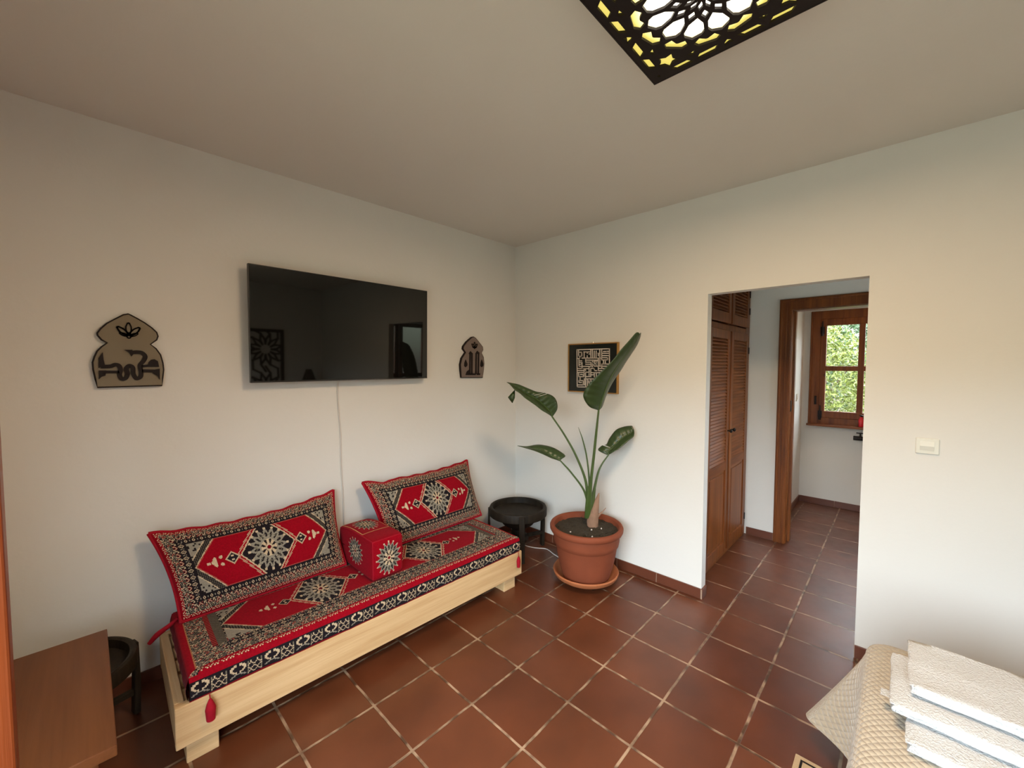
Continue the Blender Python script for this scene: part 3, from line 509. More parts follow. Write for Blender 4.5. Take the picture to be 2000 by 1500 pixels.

════════════════════

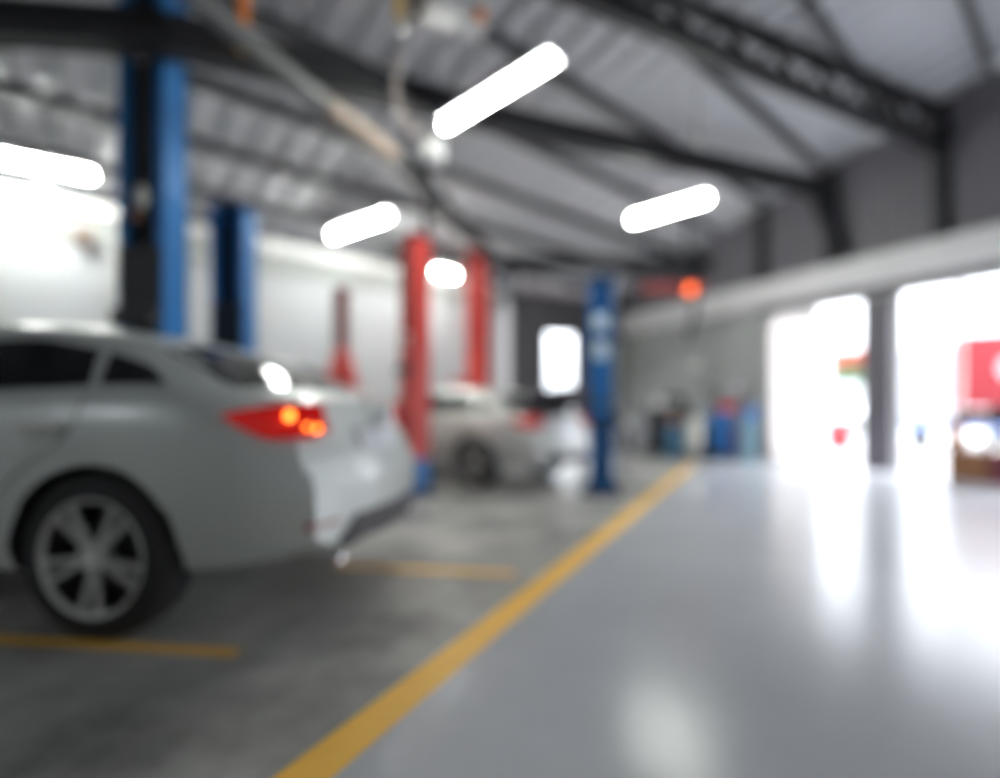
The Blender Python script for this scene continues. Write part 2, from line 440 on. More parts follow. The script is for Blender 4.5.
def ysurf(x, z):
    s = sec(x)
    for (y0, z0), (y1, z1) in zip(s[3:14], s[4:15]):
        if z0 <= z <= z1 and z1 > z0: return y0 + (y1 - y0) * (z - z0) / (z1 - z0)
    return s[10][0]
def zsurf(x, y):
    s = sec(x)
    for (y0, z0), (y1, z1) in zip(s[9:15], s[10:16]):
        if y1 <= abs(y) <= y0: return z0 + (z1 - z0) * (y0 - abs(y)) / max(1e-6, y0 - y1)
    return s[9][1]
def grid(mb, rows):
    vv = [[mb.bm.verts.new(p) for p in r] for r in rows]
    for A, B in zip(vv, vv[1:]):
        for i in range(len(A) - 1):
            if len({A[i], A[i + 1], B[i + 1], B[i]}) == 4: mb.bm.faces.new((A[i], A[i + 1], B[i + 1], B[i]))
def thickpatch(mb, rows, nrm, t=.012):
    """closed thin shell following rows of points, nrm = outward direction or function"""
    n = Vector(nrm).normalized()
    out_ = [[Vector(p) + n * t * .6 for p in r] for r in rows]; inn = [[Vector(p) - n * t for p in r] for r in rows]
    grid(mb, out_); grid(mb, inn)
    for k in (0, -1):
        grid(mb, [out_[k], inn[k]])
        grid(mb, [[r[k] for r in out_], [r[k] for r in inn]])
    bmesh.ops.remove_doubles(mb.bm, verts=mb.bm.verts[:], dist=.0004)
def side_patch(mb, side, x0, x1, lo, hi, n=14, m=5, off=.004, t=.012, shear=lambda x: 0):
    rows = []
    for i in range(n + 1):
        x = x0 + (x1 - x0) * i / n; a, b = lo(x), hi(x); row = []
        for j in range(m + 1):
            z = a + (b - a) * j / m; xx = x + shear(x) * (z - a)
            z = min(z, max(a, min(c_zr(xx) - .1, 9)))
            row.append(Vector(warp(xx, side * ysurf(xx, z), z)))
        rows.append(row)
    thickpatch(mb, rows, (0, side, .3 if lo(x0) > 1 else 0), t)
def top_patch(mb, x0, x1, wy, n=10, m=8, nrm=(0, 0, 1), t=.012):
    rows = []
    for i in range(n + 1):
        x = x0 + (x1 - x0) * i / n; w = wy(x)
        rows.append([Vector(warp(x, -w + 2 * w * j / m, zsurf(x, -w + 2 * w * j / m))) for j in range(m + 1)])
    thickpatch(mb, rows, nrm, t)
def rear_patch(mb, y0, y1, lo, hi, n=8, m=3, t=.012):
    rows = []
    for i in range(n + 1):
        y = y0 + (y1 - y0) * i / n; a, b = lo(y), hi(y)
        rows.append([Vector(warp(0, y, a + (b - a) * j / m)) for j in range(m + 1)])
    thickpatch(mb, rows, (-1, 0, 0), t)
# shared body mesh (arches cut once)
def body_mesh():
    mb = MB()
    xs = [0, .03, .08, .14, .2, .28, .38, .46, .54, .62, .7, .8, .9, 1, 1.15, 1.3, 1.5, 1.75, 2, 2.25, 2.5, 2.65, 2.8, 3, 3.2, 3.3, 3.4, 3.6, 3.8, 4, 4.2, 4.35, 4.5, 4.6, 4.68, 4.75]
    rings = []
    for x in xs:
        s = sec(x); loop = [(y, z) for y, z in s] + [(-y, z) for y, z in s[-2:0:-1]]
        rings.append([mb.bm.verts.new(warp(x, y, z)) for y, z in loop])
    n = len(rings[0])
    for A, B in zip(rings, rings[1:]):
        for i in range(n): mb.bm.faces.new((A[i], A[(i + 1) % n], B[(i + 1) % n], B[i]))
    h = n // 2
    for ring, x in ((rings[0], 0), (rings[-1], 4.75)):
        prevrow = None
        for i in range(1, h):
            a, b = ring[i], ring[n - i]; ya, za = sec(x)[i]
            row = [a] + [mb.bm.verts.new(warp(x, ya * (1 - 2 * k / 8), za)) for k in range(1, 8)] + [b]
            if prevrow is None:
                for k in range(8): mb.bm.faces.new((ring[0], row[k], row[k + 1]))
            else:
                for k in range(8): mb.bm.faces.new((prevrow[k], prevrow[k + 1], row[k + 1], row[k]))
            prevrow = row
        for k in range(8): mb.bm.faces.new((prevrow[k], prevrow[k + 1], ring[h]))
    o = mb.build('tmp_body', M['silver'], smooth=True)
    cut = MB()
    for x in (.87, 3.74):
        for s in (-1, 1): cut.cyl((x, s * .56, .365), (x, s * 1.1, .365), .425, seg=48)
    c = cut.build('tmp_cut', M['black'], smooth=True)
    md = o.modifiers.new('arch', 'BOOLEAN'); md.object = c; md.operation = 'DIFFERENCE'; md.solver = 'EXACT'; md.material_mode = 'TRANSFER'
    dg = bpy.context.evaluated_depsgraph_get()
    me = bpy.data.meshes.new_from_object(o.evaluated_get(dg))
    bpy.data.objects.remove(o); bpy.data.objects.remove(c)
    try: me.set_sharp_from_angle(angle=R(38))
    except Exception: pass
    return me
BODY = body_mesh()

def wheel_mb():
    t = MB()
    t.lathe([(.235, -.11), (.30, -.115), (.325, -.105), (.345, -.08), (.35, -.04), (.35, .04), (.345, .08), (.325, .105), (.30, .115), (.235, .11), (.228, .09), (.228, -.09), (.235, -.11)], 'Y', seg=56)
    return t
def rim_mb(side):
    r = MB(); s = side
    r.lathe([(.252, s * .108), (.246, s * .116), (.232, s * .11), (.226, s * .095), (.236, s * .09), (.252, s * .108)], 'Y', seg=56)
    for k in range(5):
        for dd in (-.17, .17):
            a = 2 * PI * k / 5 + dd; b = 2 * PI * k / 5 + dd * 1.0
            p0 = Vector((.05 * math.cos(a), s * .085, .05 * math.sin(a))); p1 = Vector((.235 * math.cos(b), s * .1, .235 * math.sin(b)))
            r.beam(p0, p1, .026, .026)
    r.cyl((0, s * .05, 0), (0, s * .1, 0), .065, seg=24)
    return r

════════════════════

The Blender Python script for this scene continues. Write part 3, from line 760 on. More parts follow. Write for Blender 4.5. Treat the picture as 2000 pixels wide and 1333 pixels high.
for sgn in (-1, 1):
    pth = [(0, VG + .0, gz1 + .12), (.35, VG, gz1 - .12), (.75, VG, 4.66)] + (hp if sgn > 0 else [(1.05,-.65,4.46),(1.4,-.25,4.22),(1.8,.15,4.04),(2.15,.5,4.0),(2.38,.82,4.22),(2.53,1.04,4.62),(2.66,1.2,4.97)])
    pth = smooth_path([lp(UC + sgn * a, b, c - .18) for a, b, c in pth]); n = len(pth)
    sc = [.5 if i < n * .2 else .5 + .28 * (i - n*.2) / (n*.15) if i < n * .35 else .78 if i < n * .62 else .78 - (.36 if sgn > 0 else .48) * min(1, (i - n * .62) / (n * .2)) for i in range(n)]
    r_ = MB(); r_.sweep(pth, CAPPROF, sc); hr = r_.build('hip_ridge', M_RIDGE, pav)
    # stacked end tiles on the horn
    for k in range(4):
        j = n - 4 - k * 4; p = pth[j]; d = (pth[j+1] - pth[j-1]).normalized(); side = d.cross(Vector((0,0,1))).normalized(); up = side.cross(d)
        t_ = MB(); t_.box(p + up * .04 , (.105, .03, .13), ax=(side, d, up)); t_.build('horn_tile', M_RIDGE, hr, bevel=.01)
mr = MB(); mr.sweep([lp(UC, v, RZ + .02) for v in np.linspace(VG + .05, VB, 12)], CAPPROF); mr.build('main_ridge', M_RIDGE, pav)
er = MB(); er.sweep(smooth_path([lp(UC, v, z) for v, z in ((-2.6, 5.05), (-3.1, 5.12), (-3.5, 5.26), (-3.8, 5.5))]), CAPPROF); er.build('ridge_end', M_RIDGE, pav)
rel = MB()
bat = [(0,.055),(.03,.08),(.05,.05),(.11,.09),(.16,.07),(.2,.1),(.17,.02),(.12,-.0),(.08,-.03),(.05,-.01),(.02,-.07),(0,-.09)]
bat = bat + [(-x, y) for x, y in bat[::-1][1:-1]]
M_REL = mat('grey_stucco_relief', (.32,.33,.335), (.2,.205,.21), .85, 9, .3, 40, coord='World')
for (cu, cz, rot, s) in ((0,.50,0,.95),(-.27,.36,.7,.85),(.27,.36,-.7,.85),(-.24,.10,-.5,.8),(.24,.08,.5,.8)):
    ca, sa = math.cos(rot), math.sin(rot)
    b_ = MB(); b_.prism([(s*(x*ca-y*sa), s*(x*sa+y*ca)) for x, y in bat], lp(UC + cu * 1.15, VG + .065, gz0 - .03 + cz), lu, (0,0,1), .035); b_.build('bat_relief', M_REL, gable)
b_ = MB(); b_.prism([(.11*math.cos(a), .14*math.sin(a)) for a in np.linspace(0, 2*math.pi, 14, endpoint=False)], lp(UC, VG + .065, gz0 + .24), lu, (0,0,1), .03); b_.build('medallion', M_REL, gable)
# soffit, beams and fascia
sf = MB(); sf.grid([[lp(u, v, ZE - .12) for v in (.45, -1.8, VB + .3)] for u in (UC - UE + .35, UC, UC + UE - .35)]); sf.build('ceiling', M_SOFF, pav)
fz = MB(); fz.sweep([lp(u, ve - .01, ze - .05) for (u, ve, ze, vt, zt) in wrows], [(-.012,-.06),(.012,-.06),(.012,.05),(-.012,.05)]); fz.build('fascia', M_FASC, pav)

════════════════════

WRITTEN PROBLEM →
Report every line containing the word "pixels" from the listing above.

SOLUTION FOR THIS EXERCISE →
Continue the Blender Python script for this scene: part 3, from line 509. More parts follow. Write for Blender 4.5. Take the picture to be 2000 by 1500 pixels.
The Blender Python script for this scene continues. Write part 3, from line 760 on. More parts follow. Write for Blender 4.5. Treat the picture as 2000 pixels wide and 1333 pixels high.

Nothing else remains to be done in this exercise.